The Perfection, directed by Richard Shepard and co-written by Shepard and Eric C. Charmelo, is the spiritual successor to Park Chan-wook’s remarkable psychological thriller The Handmaiden. That movie is one of my all-time favorites, and while I’m still digesting this one, it certainly hit a lot of the same pleasure centers for me. It’s a film that is as much about form as it is content — the way the story is told as much as what story is told. But it’s not a movie for everyone, nor is it an easy movie to process. The very conceits that I love may be ones that others will argue vehemently against, and that’s OK. It’s divisive. And how you respond to it may be very personal. Speaking for myself, I can tell you that this is the only horror film that ever just emotionally shattered me. It’s hardly a tearjerker by any means, but damn if I didn’t sob. It just flat-out resonated with me… and wrecked me, in deeply satisfying way.

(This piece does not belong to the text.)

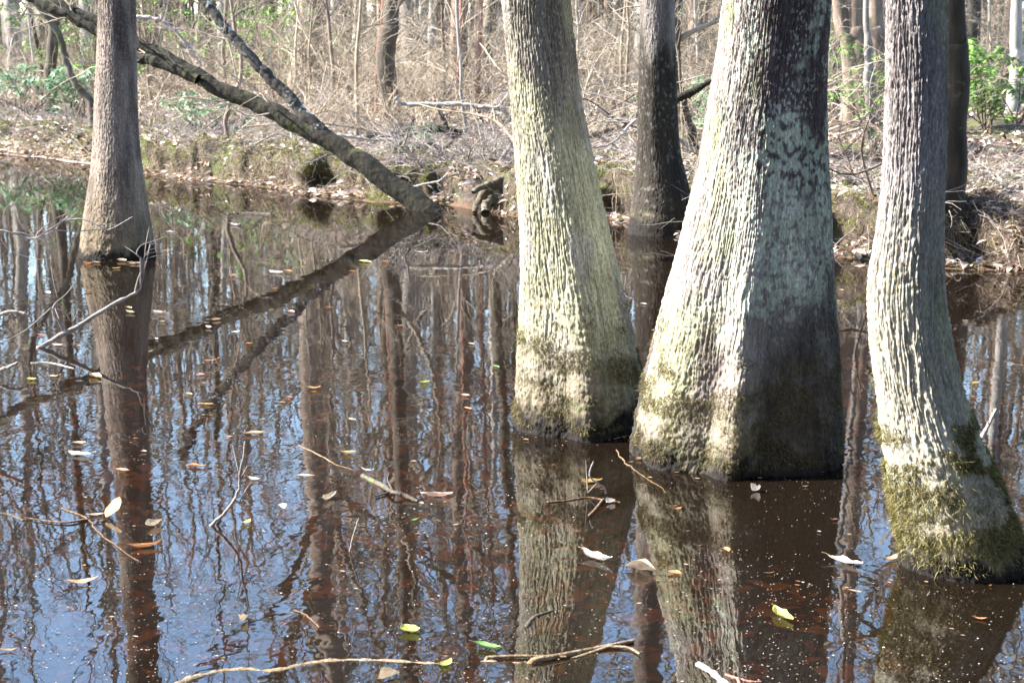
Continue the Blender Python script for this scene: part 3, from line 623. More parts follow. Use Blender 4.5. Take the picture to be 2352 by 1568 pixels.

And here’s where I’m going to erect a big ol’ SPOILER WALL, because while I don’t want to ruin the ultimate revelation of the narrative, I also think it’s something that can be very triggering and could be a deciding factor for a lot of viewers. If you want to know the worst of the worst before you commit to seeing this movie, then keep reading. And if you’ve already made up your mind to see it, or not to see it, then you can stop reading now.


As I mentioned above, sexual violence is an element of this story, which may be as much inspired by the USA Gymnastics sex abuse scandal than it is The Handmaiden. It turns out that the conservatory Anton runs has a horrible way of inspiring “perfection” in its most elite pupils: if they mess up while playing in the special room (called “The Chapel,” natch), they are molested. The abuse is treated as necessary to achieving greatness, which is why for a very long time Charlotte and Lizzie seemingly don’t even register it as abuse at all.

Now, I’m as sick to death as anyone of rape as a plot device, and I’m always leery of it being used by male filmmakers in what is essentially a film told about the female perspective. That is a valid complaint, and something we should continue talking about as we analyze the media we consume. It’s also more than enough reason for those of you still on the fence to nope out of watching this one. I get it. But in this particular instance, I ultimately was not put off by the way it was handle for a few reasons. For one thing, the only female nudity in the film is during a consensual tryst between Charlotte and Lizzie. In the flashbacks to the abuse at the conservatory, it’s Anton who is shown fully-nude and menacing. And even then, the film never shows the details of the rapes or attacks. It’s not here to glory in the abuse, but to examine the very real repercussions of the brainwashing effect it had on Charlotte and Lizzie. So instead, the film lets us fill in the blanks. Once the secret is revealed, we can read the threat in Anton’s every movement without seeing that threat realized. For a horror film, it shows admirable restraint in this particular area — because it knows that the psychological damage is far more insidious than the physical pain of any such attack.

But why use rape at all? Again, in this instance, I believe it does serve a greater narrative purpose — but your mileage may differ. Rape isn’t just a motivation or a dark shadow in Charlotte’s backstory — it’s a shared trauma, a systemic abuse of power that binds two women together. And unlike many rape revenge tales, the “revenge” portion isn’t the point here. The emotional journey — the acceptance, the crippling PTSD, the decision to topple the entire system and save future victims from sharing their fate — is the real crux of the story.